## Supplied information
* * *

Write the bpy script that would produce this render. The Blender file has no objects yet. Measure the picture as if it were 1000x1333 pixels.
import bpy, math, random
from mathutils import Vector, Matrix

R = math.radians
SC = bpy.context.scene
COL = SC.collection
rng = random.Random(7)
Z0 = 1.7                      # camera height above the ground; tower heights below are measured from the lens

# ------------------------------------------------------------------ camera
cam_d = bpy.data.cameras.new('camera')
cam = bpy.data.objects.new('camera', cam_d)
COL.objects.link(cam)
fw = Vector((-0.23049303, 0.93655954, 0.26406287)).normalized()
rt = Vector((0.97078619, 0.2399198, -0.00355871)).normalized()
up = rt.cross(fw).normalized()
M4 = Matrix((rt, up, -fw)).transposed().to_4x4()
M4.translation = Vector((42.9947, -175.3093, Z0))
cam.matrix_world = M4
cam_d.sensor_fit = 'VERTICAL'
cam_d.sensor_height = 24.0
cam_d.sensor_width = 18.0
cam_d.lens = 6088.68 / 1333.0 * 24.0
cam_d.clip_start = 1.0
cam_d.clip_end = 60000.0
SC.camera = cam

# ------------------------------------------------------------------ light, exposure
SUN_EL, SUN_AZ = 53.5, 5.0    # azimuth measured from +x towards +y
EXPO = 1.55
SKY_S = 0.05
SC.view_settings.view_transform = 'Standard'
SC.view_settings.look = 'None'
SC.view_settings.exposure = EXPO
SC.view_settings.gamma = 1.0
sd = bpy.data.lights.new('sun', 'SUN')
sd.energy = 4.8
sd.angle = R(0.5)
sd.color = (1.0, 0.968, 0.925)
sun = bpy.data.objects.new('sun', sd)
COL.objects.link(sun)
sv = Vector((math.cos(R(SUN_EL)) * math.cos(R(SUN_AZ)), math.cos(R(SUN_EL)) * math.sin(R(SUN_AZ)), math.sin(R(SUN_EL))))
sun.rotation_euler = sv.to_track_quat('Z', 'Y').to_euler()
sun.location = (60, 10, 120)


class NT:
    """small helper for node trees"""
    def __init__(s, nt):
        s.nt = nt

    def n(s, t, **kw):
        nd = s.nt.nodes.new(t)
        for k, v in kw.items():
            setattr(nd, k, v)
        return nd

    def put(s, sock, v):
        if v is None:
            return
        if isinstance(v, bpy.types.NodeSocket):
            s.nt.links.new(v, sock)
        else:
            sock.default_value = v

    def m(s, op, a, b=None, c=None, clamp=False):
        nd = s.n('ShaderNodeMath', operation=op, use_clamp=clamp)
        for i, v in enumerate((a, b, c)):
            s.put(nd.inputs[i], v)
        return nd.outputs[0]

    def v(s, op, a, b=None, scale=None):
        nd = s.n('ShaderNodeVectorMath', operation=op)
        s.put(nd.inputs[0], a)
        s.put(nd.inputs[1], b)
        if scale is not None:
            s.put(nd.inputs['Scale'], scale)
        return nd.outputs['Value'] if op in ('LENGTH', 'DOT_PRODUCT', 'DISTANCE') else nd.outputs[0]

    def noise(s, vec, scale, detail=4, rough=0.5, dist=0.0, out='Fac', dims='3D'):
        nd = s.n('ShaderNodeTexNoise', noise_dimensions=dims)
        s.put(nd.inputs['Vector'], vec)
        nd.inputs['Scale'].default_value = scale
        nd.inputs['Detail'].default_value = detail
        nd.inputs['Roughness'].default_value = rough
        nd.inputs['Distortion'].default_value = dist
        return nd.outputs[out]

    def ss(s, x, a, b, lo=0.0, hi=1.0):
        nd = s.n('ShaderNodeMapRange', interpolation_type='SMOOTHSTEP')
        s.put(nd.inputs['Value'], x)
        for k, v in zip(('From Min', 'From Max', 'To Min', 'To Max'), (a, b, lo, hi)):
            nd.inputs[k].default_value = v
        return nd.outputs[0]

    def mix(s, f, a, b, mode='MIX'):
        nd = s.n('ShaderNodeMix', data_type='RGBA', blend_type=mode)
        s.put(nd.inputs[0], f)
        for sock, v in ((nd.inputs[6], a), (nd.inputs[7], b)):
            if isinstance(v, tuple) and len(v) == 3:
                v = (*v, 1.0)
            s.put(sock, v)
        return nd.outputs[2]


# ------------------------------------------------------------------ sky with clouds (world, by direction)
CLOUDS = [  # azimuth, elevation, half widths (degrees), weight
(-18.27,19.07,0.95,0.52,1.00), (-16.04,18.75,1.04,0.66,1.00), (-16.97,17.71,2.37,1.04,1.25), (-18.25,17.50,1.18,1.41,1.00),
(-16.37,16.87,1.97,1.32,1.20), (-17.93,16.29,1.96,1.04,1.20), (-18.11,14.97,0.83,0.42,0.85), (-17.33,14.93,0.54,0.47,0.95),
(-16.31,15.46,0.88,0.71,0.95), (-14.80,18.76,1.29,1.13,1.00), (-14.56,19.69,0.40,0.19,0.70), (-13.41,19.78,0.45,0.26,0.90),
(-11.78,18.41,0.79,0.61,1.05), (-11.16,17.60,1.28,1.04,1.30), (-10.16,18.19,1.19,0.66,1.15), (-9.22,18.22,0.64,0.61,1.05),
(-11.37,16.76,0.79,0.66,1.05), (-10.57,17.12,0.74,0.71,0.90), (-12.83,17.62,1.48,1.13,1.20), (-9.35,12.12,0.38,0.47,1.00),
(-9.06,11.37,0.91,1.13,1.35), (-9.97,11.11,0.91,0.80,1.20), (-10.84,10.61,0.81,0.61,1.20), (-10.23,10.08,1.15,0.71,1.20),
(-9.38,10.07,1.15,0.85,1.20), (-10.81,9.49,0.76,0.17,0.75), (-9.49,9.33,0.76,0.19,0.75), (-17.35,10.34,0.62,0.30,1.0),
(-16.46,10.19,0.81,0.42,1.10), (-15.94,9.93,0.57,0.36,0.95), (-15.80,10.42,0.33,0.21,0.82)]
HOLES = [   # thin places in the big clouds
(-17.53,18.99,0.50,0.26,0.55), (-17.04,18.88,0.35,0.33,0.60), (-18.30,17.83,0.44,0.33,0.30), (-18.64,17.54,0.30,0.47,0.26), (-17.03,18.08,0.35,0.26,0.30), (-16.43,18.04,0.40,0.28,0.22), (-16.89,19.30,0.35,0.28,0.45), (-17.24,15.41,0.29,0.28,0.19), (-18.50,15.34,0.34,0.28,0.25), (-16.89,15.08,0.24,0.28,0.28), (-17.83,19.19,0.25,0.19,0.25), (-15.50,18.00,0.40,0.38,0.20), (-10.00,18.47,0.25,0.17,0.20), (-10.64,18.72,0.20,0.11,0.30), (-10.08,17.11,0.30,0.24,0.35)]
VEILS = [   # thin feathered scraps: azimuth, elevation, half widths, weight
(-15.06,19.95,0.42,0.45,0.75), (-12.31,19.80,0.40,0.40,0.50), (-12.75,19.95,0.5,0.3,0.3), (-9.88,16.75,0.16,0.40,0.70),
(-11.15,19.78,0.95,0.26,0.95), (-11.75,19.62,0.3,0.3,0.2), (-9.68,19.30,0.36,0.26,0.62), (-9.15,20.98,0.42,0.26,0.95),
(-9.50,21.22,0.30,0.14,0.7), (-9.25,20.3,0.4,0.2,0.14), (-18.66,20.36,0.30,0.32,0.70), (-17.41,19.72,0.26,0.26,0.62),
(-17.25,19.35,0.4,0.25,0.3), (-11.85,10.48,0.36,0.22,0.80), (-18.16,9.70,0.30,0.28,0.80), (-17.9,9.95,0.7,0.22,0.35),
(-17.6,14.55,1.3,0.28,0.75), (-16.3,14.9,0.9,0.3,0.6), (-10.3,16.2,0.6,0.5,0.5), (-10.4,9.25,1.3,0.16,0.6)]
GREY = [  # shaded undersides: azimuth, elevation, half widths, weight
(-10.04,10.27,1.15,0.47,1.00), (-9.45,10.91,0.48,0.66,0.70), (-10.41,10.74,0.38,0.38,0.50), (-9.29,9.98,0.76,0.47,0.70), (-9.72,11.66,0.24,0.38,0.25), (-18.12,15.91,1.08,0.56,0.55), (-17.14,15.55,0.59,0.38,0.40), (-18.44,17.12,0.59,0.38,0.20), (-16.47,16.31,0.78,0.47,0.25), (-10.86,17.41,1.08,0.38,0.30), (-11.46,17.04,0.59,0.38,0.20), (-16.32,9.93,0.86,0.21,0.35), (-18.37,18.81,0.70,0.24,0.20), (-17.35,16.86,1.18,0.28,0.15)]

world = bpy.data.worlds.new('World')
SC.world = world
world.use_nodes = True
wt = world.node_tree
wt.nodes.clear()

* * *

## Written instruction
Return nothing but the lines from the first line of the listing through the line with "from the lens", please, keeping every one of them unchanged.

## Result below
Write the bpy script that would produce this render. The Blender file has no objects yet. Measure the picture as if it were 1000x1333 pixels.
import bpy, math, random
from mathutils import Vector, Matrix

R = math.radians
SC = bpy.context.scene
COL = SC.collection
rng = random.Random(7)
Z0 = 1.7                      # camera height above the ground; tower heights below are measured from the lens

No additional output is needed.